Moms for Liberty reported $2.1 million in total revenue in 2022, more than five times what the conservative “parental rights” nonprofit made in its inaugural year in 2021, according to a tax filing provided to The Associated Press on Friday.
The dramatic increase, up from $370,000 in revenue the previous year, reveals the financial footprint of the polarizing group’s massive nationwide growth, including high-profile events over the past year with prominent conservative groups and Republican political candidates.
Since its founding in 2021, Moms for Liberty has amassed vigorous support from some conservatives who support its efforts to target references to race and LGBTQ+ identity in schools across the country. At the same time, the group has generated forceful backlash from grassroots groups and anti-hate organizations who argue its activism stirs extremist ideas and harms minority and LGBTQ+ students.
Moms for Liberty spokesperson Marleigh Kerr said the group’s leap in revenue “is proof of the generosity” of those involved in the fight to protect parental rights.
The tax filing shows that most of the group’s 2022 revenue — nearly $2 million of it — came from contributions and grants. It earned smaller sums from educational activities (about $68,000) and merchandise sales (about $96,000).
While Moms for Liberty is a 501(c) 4 nonprofit and therefore is not required to disclose its donors, documents and disclosures from other organizations reveal some of its 2022 funders were well-known right-wing groups and donors.
The conservative Heritage Foundation’s 2022 tax filing shows it gave Moms for Liberty $25,000 when it awarded the group its annual Salvatori Prize for Citizenship. And the Leadership Institute, which has trained conservative politicians from former Vice President Mike Pence to Senate Minority Leader Mitch McConnell, said on its website that it was the top sponsor for Moms for Liberty’s 2022 national summit.
While the group’s filing doesn’t name donors, it does show Moms for Liberty received some large contributions in 2022, including one donation of $1 million and another donation of $500,000.
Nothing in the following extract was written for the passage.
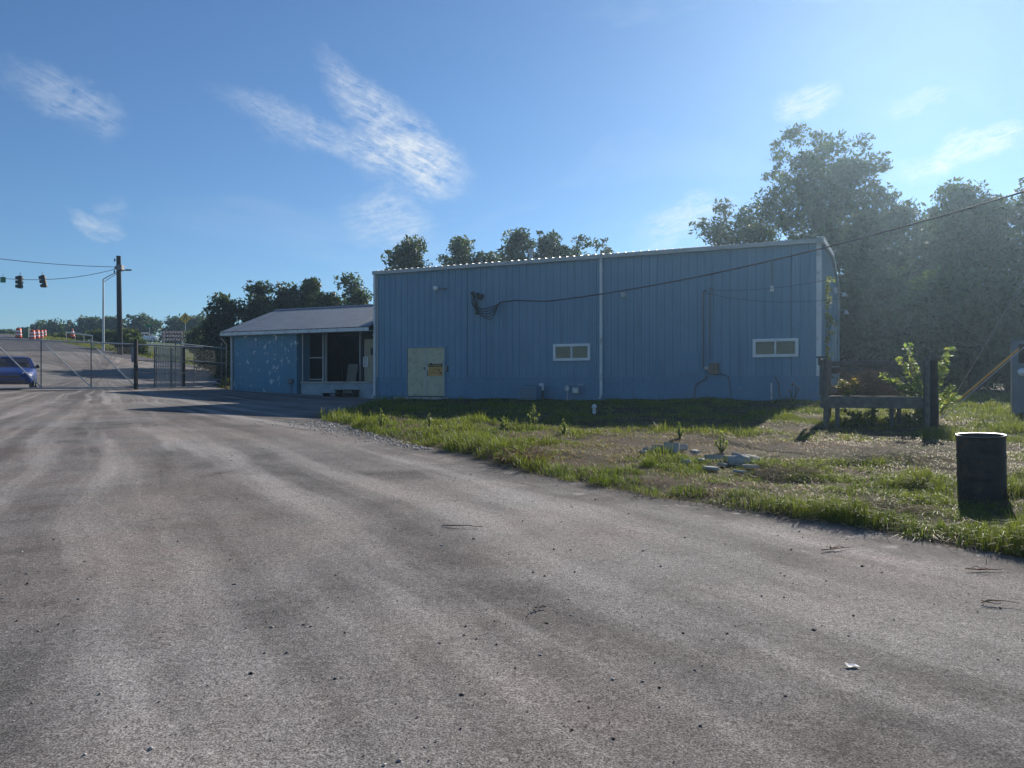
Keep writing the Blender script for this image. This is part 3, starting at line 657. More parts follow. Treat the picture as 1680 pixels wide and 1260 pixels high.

Maurice Cunningham, a former political science professor at the University of Massachusetts-Boston who has tracked Moms for Liberty’s growth and relationships, told the AP he views that as further evidence that the group is part of a “top-down” attack on public education.
Kerr responded by pointing to the 130,000 unpaid Moms for Liberty members across the country.
“Unions wish this was top down because then maybe we could be stopped,” she said. “But more and more parents are joining the mission because there is such a coordinated push to keep parents out of the decisions surrounding their kids at school.”
She added that the group had 7,301 small donors in 2022.
The tax filing lists three officers at the nonprofit, including Tina Descovich, Marie Rogerson and Tiffany Justice. Descovich and Justice were two of three former school board representatives who co-founded the group; the other, Bridget Ziegler, later stepped down. Reportable compensation for each of the officers in 2022 ranged from about $44,000 to just over $50,000, the filing shows.
A tax filing for Moms for Liberty’s Florida-based foundation shows that the organization reported additional revenues of $220,000 in 2022. That included a $100,000 donation from a nonprofit run by Julie Fancelli, her organization’s 2022 filings show. Fancelli is a Republican donor whose family owns Publix grocery stores and who helped fund Trump’s Jan. 6 “Stop the Steal” rally, according to the House Jan. 6 committee’s findings.